Different legal regimes have answered these questions in different ways.

After an introductory chapter that stresses the protean nature of privacy law and policy, the book embarks on its comparative project. The ensuing chapters take a close look at privacy law in the United States, Canada, South Africa, the United Kingdom, and as interpreted by the European Court.

A short review cannot explore these nuanced and well-researched chapters in detail. But it may be worth highlighting some of the provocative differences between U.S. and European privacy law that Krotoszynski discusses.

Let’s start here: U.S. privacy law is an assemblage of distinct doctrines protecting various interests that are, perhaps, not obviously related.

These include autonomy interests (for example, protected by the substantive due process right to terminate a pregnancy), interests against government invasiveness (for example, protected by the fourth amendment right to be free from unreasonable searches and seizures), property interests (for example, protected by the claim of intrusion in tort law and by the law of trespass), interests related to the control over personal information (for example, protected by the public disclosure claim in tort law and by statutes like HIPAA and FERPA), and so on.

Given this wide range of purported privacy protections, one might assume that U.S. law would align fairly well with that of other regimes that have construed privacy rights expansively, like that being developed by the European Court.

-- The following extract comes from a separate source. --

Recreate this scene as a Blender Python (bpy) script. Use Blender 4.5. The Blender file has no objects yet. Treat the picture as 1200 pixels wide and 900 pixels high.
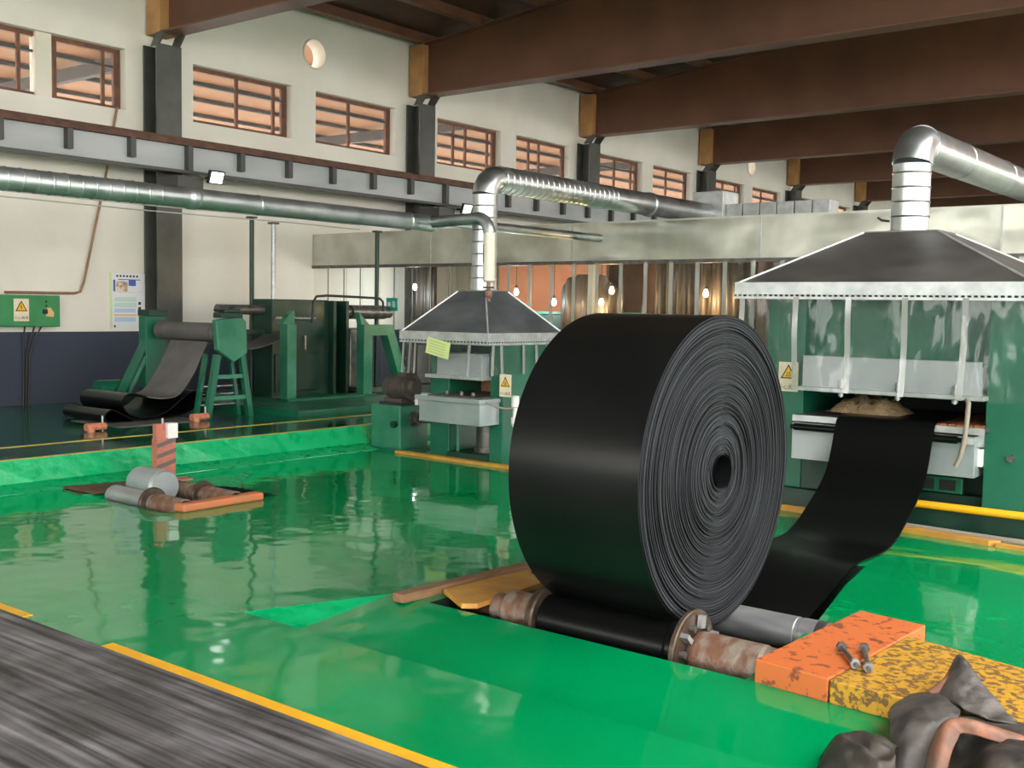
import bpy, bmesh, math, random
from mathutils import Vector, Matrix, noise

# ------------------------------------------------------------------ camera
scene = bpy.context.scene
COL = scene.collection
cam_d = bpy.data.cameras.new('camera')
cam = bpy.data.objects.new('camera', cam_d)
COL.objects.link(cam)
cam_d.sensor_width = 36.0
cam_d.lens = 38.349
cam_d.clip_end = 300
_y, _p, _r = math.radians(38.296), math.radians(3.917), math.radians(0.952)
_f = Vector((-math.sin(_y) * math.cos(_p), math.cos(_y) * math.cos(_p), -math.sin(_p)))
_rt = Vector((math.cos(_y), math.sin(_y), 0))
_u = _rt.cross(_f)
_r2 = _rt * math.cos(_r) + _u * math.sin(_r)
_u2 = -_rt * math.sin(_r) + _u * math.cos(_r)
cam.matrix_world = Matrix(((_r2.x, _u2.x, -_f.x, 0), (_r2.y, _u2.y, -_f.y, 0), (_r2.z, _u2.z, -_f.z, 1.7), (0, 0, 0, 1)))
scene.camera = cam

# ------------------------------------------------------------------ daylight
world = bpy.data.worlds.new('overcast_sky')
scene.world = world
world.use_nodes = True
_bg = world.node_tree.nodes['Background']
_bg.inputs[0].default_value = (1.0, 0.97, 0.935, 1)
_bg.inputs[1].default_value = 5.0

scene.view_settings.view_transform = 'Standard'
scene.view_settings.look = 'None'
scene.view_settings.gamma = 1
scene.view_settings.use_curve_mapping = False
scene.view_settings.exposure = 0.75

random.seed(4)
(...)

But that is not the case. To the contrary, as Krotoszynski observes, “In a very real sense, privacy in the EU and privacy in the United States have relatively little to do with each other.”

This is so in a variety of respects.

Because the Supreme Court of the United States has interpreted the First Amendment as providing such broad and resilient protection to free expression, that right trumps competing privacy interests much more often under U.S. law than European law.

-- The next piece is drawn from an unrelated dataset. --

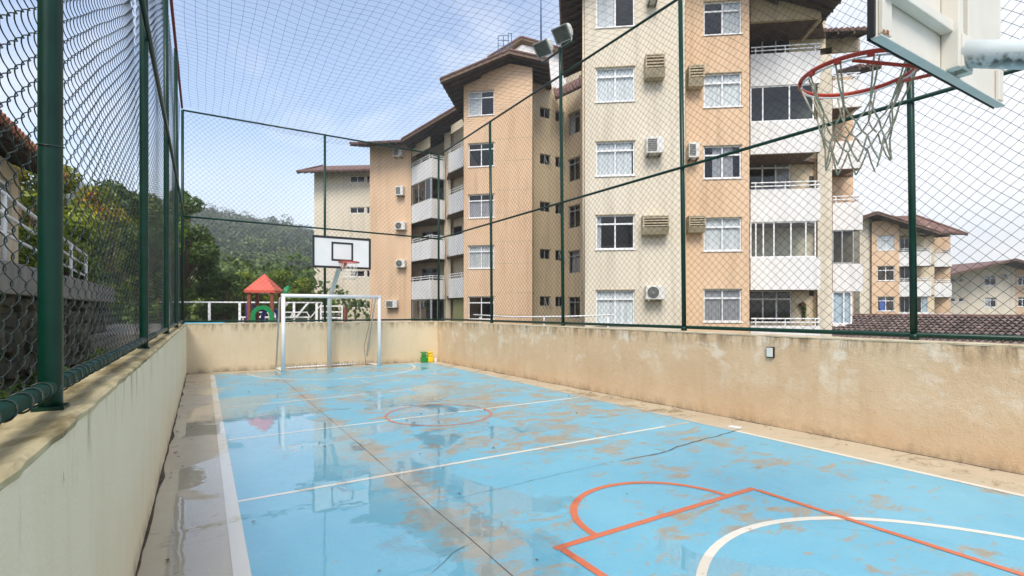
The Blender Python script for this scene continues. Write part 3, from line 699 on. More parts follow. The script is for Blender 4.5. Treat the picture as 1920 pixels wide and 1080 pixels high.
def hoop_net(rc, r, drop, root, parent, m, cr, n=12, seed=0):
    rr = random.Random(seed); rows = [(0.0, 1.0), (0.40, 0.70), (0.58, 0.62), (0.76, 0.57), (0.96, 0.58)]
    b = MB()
    def p(k, j2):
        z, q = rows[k]; a = math.pi * j2 / n + 0.13
        jx, jy, jz = [math.sin(k * 7.1 + j2 * 3.3 + s) * 0.005 * (k > 1) for s in (0, 2, 4)]
        return Vector((rc[0] + r * q * math.cos(a) + jx, rc[1] + r * q * math.sin(a) + jy, rc[2] - drop * z + jz - (0.03 * abs(math.sin(j2 * 1.3)) if k == len(rows) - 1 else 0)))
    for j in range(n):
        top = p(0, 2 * j); q = p(1, 2 * j)
        side = Vector((-math.sin(2 * math.pi * j / n), math.cos(2 * math.pi * j / n), 0)) * cr * 1.1
        for s_ in (-1, 1): b.tube([top + side * s_ * 2.4, (top + q) / 2 + side * s_ * 1.6 + Vector((0, 0, -0.01)), q], cr, 6)
        for k in range(1, len(rows) - 1):
            cur = 2 * j + (k - 1) % 2
            for s_ in (-1, 1):
                a_, c_ = p(k, cur), p(k + 1, cur + s_); mid = (a_ + c_) / 2 + Vector((0, 0, -0.012)); b.tube([a_, mid, c_], cr, 6)
    return b.build('hoop_net', m, root, parent, smooth=True)
def hoop_rim(rc, r, root, tr=0.011):
    b = MB().tube([(rc[0] + r * math.cos(a), rc[1] + r * math.sin(a), rc[2]) for a in [2 * math.pi * i / 64 for i in range(64)]], tr, 12, True)
    rim = b.build('rim', 'rim_red', root, smooth=True)
    b = MB().tube([(rc[0] + (r - 0.008) * math.cos(a), rc[1] + (r - 0.008) * math.sin(a), rc[2] - 0.018) for a in [2 * math.pi * i / 64 for i in range(64)]], 0.005, 8, True)
    b.build('net_ring', 'white_paint', root, rim, smooth=True)
    for i in range(12):
        a = 2 * math.pi * i / 12 + 0.13
        MB().box((rc[0] + r * math.cos(a), rc[1] + r * math.sin(a), rc[2] - 0.012), (0.03, 0.02, 0.022), a + 1.57).build('net_hook', 'rim_red', root, rim, bevel=0.004)
    return rim

# near hoop (seen from behind and below)
HB, HX0, HX1, HZ0, HZ1 = 1.0, 2.27, 3.60, 2.68, 3.52
RC = (2.95, 1.38, 2.84)
t = thing('basketball_hoop', 'near basketball hoop, its white backboard seen from behind and below', 'basketball hoop', (2.95, -0.75, 0))
cx = (HX0 + HX1) / 2
MB().box((cx, HB, (HZ0 + HZ1) / 2), (HX1 - HX0, 0.016, HZ1 - HZ0)).build('backboard', 'board_white', t)
bb = MB().box((cx, HB + 0.0125, (HZ0 + HZ1) / 2), (HX1 - HX0 - 0.004, 0.006, HZ1 - HZ0 - 0.004)).build('front_face', 'board_face', t)
def frame_bar(c, d, name='edge_frame', m='board_white'): return MB().box(c, d).build(name, m, t, bevel=0.004)
frame_bar((cx, HB - 0.010, HZ0 - 0.0055), (HX1 - HX0 + 0.01, 0.040, 0.008), 'bottom_angle', 'pole_grey')
frame_bar((cx, HB + 0.0195, HZ0 + 0.016), (HX1 - HX0 + 0.02, 0.006, 0.05), 'front_edge', 'board_black')
frame_bar((HX0 - 0.006, HB + 0.006, (HZ0 + HZ1) / 2), (0.009, 0.030, HZ1 - HZ0 + 0.002), 'side_angle', 'board_black')
frame_bar((HX1 + 0.006, HB + 0.006, (HZ0 + HZ1) / 2), (0.009, 0.030, HZ1 - HZ0 + 0.002), 'side_angle', 'board_white')
for z in (2.865, 3.32):
    frame_bar(((HX0 + cx) / 2 - 0.02, HB - 0.032, z), (cx - HX0 - 0.075, 0.045, 0.045), 'stiffener')
frame_bar((HX1 - 0.33, HB - 0.024, HZ0 + 0.15), (0.02, 0.03, 0.02), 'stiffener') if False else None
frame_bar((HX0 + 0.05, HB - 0.018, (HZ0 + HZ1) / 2), (0.075, 0.018, HZ1 - HZ0 - 0.02), 'side_strip')
frame_bar((HX1 - 0.045, HB - 0.018, HZ0 + 0.09), (0.06, 0.018, 0.16), 'side_strip')
ax = 2.94
frame_bar((ax - 0.052, HB - 0.042, (HZ0 + HZ1) / 2), (0.05, 0.066, HZ1 - HZ0), 'centre_channel')
frame_bar((ax + 0.055, HB - 0.042, (HZ0 + HZ1) / 2), (0.05, 0.066, HZ1 - HZ0), 'centre_channel')
frame_bar((ax, HB - 0.018, (HZ0 + HZ1) / 2), (0.055, 0.02, HZ1 - HZ0 - 0.01), 'channel_web', 'pole_grey')
for x, z in ((HX0 + 0.045, HZ0 + 0.012), (ax - 0.06, HZ0 + 0.03), (HX0 + 0.015, HZ0 + 0.006)):
    MB().box((x, HB - 0.0295, z + 0.004), (0.016, 0.004, 0.018), 0).build('rust_patch', 'rust', t, bevel=0.003)
arm = MB().tube([(ax, HB - 0.06, 2.76), (ax, HB - 0.25, 2.675), (ax, HB - 1.0, 2.34), (ax, -0.35, 2.10), (ax, -0.62, 1.9), (ax, -0.75, 1.6), (ax, -0.75, 0.0)], 0.057, 28)
# grime along the lower side of the arm is part of its paint
m = mat('arm_weathered', (0.60, 0.67, 0.71), (0.54, 0.61, 0.62), 0.38, 5.0)
n_, l_ = m.node_tree.nodes, m.node_tree.links
g_ = n_.new('ShaderNodeNewGeometry'); tn = n_.new('ShaderNodeTexNoise'); tn.inputs['Scale'].default_value = 26; tn.inputs['Detail'].default_value = 6; l_.new(g_.outputs['Position'], tn.inputs['Vector'])
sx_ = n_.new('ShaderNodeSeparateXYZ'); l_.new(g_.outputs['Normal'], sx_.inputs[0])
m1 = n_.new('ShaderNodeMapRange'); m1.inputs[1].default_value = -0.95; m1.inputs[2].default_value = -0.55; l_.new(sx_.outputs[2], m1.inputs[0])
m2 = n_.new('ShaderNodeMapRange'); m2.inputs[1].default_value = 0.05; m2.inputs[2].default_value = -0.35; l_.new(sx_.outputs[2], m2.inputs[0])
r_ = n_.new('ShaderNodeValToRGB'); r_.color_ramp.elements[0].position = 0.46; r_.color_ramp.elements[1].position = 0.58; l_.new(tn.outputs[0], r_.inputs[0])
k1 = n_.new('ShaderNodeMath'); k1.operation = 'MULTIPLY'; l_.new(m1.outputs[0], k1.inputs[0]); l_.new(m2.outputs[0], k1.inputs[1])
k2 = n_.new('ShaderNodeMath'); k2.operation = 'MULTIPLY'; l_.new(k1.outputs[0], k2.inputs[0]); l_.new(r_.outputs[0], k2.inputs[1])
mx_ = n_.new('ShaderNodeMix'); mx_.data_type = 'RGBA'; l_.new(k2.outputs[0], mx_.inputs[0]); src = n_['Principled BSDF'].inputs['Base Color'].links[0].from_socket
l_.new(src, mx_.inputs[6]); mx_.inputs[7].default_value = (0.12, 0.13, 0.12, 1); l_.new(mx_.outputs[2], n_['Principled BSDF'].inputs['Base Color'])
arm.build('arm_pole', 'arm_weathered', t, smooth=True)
MB().box((ax, HB - 0.078, 2.755), (0.11, 0.012, 0.15)).build('mounting_plate', 'board_white', t, bevel=0.004)
rim = hoop_rim(RC, 0.262, t)
MB().tube([(RC[0] - 0.235, RC[1] - 0.09, RC[2] - 0.02), (ax - 0.02, HB + 0.02, HZ0 + 0.04)], 0.009, 8).build('brace', 'rim_red', t, rim, smooth=True)
MB().tube([(RC[0] + 0.235, RC[1] - 0.09, RC[2] - 0.02), (ax + 0.04, HB + 0.02, HZ0 + 0.04)], 0.009, 8).build('brace', 'rim_red', t, rim, smooth=True)
MB().box((RC[0], (RC[1] - 0.262 + HB) / 2 + 0.01, RC[2] - 0.004), (0.11, RC[1] - 0.262 - HB + 0.02, 0.012)).build('bracket', 'rim_red', t, rim)
hoop_net((RC[0], RC[1], RC[2] - 0.02), 0.254, 0.46, t, rim, 'hoop_net', 0.0042, 10, 3)

# far hoop
FB = 13.5
t = thing('basketball_hoop', 'far basketball hoop with black-edged white backboard above the goal', 'basketball hoop', (3.05, 15.0, 0))
X0, X1, Z0, Z1 = 2.33, 3.79, 2.67, 3.48
cx = (X0 + X1) / 2
MB().box((cx, FB, (Z0 + Z1) / 2), (X1 - X0, 0.02, Z1 - Z0)).build('backboard', 'board_face', t)
def blk(c, d): return MB().box(c, d).build('black_border', 'board_black', t)
e = 0.055
blk((cx, FB - 0.014, Z0 + e / 2), (X1 - X0, 0.008, e)); blk((cx, FB - 0.014, Z1 - e / 2), (X1 - X0, 0.008, e))
blk((X0 + e / 2, FB - 0.0145, (Z0 + Z1) / 2), (e, 0.008, Z1 - Z0 - 2 * e)); blk((X1 - e / 2, FB - 0.0145, (Z0 + Z1) / 2), (e, 0.008, Z1 - Z0 - 2 * e))
q0, q1, w0, w1, e = cx - 0.27, cx + 0.27, 2.86, 3.34, 0.045
for c, d in (((cx, FB - 0.014, w0 + e / 2), (q1 - q0, 0.008, e)), ((cx, FB - 0.014, w1 - e / 2), (q1 - q0, 0.008, e)), ((q0 + e / 2, FB - 0.0145, (w0 + w1) / 2), (e, 0.008, w1 - w0 - 2 * e)), ((q1 - e / 2, FB - 0.0145, (w0 + w1) / 2), (e, 0.008, w1 - w0 - 2 * e))):
    MB().box(c, d).build('target_square', 'board_black', t)
MB().tube([(3.05, 15.0, 0), (3.05, 15.0, 1.85), (3.06, 14.9, 2.05), (3.09, 13.75, 2.85), (3.09, FB + 0.01, 2.95)], 0.06, 16).build('pole', 'pole_grey', t, smooth=True)
rim = hoop_rim((3.12, 13.05, 2.80), 0.24, t, 0.014)
MB().prism([(3.00, FB - 0.02, 2.82), (3.12, FB - 0.02, 2.82), (3.12, FB - 0.25, 2.80), (3.00, FB - 0.25, 2.80)], (0, 0, 0.012)).build('bracket', 'rim_red', t, rim)
MB().prism([(2.985, FB - 0.3, 2.80), (3.125, FB - 0.3, 2.80), (3.095, FB - 0.06, 2.60), (3.005, FB - 0.06, 2.60)], (0, 0.012, 0.008)).build('support_plate', 'rim_red', t, rim)
hoop_net((3.12, 13.05, 2.79), 0.235, 0.42, t, rim, 'hoop_net_white', 0.0045, 12, 5)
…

Further, the U.S. has shown relatively little interest in some issues that have deeply concerned European authorities, such as data mining. This may be the result of distinctively American anxieties about government overreach into economically profitable activity.

The European Court has recognized a right to be “private in public.” This is a notion that a U.S. court would view as incoherent.  For example, Krotoszynski discusses the Egeland & Hanseid v. Norway case (where the court upheld a privacy claim by women who were convicted of three counts of murder and complained over having their picture taken outside the courthouse) and Sciaccia v. Italy (where the court upheld a privacy claim over the publication of a photo of an arrested defendant who had not consented to the picture). The results in these cases are all but unthinkable in an American court.

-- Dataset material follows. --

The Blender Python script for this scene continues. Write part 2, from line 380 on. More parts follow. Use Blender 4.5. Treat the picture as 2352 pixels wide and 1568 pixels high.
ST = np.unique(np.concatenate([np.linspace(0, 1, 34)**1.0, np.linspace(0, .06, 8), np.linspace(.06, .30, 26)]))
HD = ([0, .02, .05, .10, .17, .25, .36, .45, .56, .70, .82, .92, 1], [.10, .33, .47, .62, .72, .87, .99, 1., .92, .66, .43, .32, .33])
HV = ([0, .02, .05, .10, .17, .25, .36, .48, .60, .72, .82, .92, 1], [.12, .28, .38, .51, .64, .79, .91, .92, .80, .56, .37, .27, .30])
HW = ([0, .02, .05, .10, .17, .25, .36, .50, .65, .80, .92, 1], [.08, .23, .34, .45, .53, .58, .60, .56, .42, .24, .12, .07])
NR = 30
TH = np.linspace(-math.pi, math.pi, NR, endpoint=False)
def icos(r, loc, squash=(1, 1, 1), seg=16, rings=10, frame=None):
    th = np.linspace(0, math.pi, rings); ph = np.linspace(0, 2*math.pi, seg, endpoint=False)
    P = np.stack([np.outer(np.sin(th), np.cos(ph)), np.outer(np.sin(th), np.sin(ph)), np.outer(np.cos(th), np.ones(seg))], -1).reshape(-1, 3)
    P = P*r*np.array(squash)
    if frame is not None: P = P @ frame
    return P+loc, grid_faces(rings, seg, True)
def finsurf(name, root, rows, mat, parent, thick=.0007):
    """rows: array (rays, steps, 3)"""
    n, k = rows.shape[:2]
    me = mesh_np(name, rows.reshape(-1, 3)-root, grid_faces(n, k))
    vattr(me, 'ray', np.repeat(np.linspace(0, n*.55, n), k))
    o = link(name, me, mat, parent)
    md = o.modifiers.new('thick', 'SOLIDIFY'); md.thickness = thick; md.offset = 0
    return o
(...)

In Europe, both courts and legislatures have shown a willingness to enforce civility norms. America, in contrast, essentially has “no law of civility.”

And the European jurisprudence is largely driven by proportionality analysis: once the court finds that the right to privacy has been violated, then its role is to balance the degree of the infringement against the state’s justification for the regulation or action. For a variety of reasons, U.S. courts have generally been skeptical of ad hoc balancing tests, particularly where rights claims are involved.

It seems clear that everyone has more thinking to do.

Krotoszynski suggests in his conclusion that privacy and free speech interests are probably more reconcilable than our current jurisprudence recognizes.

But the E.U. approach is also far from perfect: there are good reasons to be concerned about applying balancing tests to matters of such import; such tests tend to yield uneven and unpredictable results, and we see this reflected in the apparent inconsistency of the E.U. decisions in this area.

This much is absolutely clear:

* Competing, and perhaps conflicting, privacy regimes will be bumping into each other with increasing frequency.

* We must talk with and learn from each other.

* We need the sort of excellent comparative work that Krotoszynski’s book embodies.  


* To borrow from the title of a book published twenty years ago about the emergence of multiculturalism: in the field of privacy, we must all be internationalists now.